- Material for this exercise -
★ ★ ★ ★ ★
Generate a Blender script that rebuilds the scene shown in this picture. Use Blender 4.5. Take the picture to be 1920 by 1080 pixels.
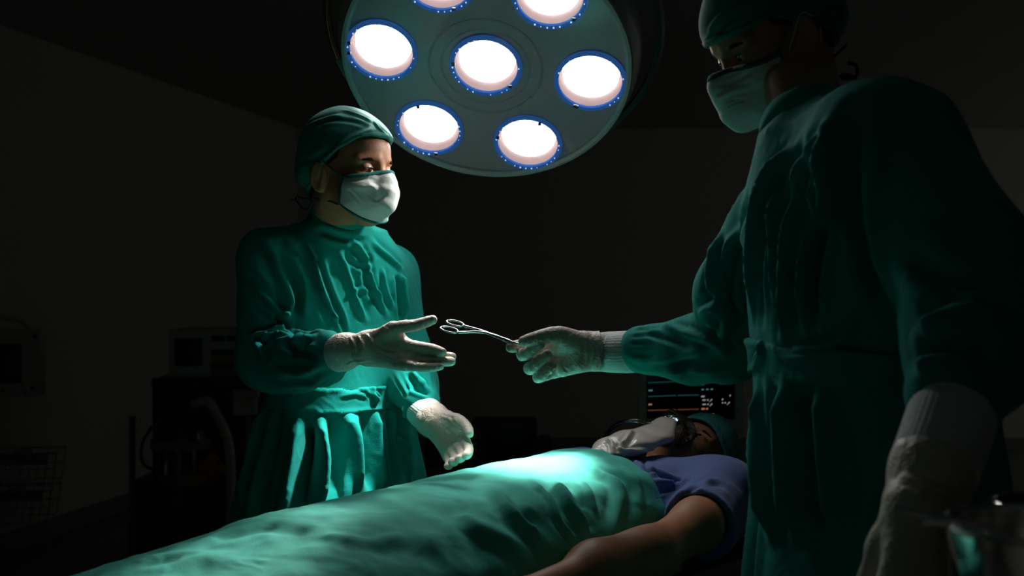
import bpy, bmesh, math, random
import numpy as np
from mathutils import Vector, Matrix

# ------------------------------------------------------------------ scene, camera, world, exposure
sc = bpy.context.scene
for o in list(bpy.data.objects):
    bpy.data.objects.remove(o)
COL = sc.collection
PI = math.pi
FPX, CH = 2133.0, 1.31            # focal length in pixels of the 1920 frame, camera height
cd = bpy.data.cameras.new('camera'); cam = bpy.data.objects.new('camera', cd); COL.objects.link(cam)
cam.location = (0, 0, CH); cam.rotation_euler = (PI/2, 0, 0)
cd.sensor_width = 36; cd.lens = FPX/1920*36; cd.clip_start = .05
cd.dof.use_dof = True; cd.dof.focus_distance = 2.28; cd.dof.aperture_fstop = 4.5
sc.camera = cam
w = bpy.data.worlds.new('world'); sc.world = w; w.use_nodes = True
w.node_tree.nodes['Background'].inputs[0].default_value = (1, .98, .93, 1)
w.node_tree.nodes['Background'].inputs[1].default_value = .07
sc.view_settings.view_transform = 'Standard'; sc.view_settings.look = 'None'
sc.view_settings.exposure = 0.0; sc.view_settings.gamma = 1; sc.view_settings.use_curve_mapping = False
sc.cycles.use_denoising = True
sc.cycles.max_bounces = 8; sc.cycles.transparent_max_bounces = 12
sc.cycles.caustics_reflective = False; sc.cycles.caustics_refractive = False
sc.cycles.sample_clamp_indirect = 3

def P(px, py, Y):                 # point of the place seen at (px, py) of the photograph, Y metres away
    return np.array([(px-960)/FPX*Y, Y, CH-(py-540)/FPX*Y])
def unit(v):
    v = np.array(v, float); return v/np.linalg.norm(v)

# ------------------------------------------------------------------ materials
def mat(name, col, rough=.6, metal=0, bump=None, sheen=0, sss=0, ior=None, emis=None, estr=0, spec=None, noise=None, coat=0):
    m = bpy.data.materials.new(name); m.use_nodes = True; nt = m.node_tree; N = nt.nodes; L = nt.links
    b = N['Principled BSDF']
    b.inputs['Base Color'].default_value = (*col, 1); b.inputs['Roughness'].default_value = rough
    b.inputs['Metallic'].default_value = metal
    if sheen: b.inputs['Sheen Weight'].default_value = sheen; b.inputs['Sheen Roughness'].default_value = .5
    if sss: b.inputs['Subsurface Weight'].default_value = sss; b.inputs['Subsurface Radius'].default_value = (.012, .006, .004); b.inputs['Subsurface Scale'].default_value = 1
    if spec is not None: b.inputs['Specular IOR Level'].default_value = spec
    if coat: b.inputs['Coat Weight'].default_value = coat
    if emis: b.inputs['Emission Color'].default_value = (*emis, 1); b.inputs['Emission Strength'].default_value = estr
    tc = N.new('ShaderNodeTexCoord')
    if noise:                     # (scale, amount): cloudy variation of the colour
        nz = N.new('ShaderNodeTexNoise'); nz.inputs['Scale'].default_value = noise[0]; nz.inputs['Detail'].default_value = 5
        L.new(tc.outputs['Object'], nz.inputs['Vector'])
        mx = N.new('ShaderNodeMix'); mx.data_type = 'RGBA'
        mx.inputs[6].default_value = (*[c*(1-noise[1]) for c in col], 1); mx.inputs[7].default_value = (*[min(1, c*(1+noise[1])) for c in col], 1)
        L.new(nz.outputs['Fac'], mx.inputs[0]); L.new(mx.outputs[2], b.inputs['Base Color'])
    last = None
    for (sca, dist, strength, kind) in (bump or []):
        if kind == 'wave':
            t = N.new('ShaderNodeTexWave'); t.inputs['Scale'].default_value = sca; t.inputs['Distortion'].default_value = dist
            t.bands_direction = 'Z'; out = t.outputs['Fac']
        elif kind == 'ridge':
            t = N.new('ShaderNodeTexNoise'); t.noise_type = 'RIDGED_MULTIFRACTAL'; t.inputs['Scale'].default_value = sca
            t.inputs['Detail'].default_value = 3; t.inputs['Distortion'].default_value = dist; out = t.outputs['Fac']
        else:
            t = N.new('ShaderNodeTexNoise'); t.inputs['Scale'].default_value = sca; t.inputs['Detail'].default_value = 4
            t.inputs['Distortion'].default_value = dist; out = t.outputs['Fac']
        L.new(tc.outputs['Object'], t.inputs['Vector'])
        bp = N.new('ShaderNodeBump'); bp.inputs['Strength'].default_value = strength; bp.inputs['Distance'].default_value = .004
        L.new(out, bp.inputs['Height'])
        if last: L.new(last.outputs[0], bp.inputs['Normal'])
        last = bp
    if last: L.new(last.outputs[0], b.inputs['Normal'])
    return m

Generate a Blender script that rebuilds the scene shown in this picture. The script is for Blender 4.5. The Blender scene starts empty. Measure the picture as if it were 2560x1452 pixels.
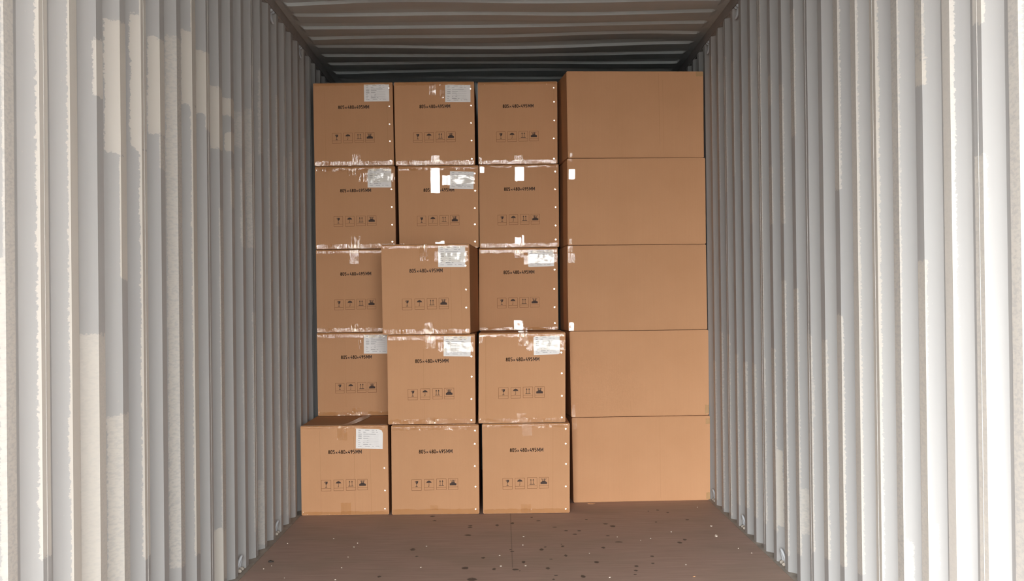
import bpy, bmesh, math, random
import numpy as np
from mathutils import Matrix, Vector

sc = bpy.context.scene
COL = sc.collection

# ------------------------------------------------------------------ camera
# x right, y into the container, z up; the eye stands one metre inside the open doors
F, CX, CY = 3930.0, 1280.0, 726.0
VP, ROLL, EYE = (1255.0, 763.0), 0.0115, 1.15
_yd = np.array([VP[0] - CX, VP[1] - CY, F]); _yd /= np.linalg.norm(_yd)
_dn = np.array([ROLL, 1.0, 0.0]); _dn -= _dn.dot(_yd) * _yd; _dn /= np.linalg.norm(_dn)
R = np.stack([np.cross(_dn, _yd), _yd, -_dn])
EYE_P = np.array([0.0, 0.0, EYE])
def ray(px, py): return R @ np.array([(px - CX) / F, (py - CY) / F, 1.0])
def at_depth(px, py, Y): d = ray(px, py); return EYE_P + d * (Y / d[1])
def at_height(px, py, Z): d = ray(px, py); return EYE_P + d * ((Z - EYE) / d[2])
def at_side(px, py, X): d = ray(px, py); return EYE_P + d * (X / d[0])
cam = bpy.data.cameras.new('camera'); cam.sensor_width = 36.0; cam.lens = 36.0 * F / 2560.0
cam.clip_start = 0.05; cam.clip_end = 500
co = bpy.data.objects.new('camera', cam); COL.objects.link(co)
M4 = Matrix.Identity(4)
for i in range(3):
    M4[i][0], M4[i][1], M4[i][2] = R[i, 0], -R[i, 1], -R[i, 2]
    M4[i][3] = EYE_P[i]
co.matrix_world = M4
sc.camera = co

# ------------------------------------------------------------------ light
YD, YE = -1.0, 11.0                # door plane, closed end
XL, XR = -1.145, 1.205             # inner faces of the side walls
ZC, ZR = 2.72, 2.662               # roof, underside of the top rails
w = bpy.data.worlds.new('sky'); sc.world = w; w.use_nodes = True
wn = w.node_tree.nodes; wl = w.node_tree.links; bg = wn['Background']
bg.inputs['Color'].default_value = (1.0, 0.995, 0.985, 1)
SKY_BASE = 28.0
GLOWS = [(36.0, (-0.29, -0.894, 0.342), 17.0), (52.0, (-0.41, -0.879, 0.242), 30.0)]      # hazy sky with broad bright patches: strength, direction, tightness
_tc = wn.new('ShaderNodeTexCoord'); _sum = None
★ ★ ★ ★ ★
- Task to complete -
Word for word, give again the lines from the first entry to the line with "from mathutils import Vector, Matrix", inclusive. Exclude the pictures.

- Response below -
Generate a Blender script that rebuilds the scene shown in this picture. Use Blender 4.5. Take the picture to be 1920 by 1080 pixels.
import bpy, bmesh, math, random
import numpy as np
from mathutils import Vector, Matrix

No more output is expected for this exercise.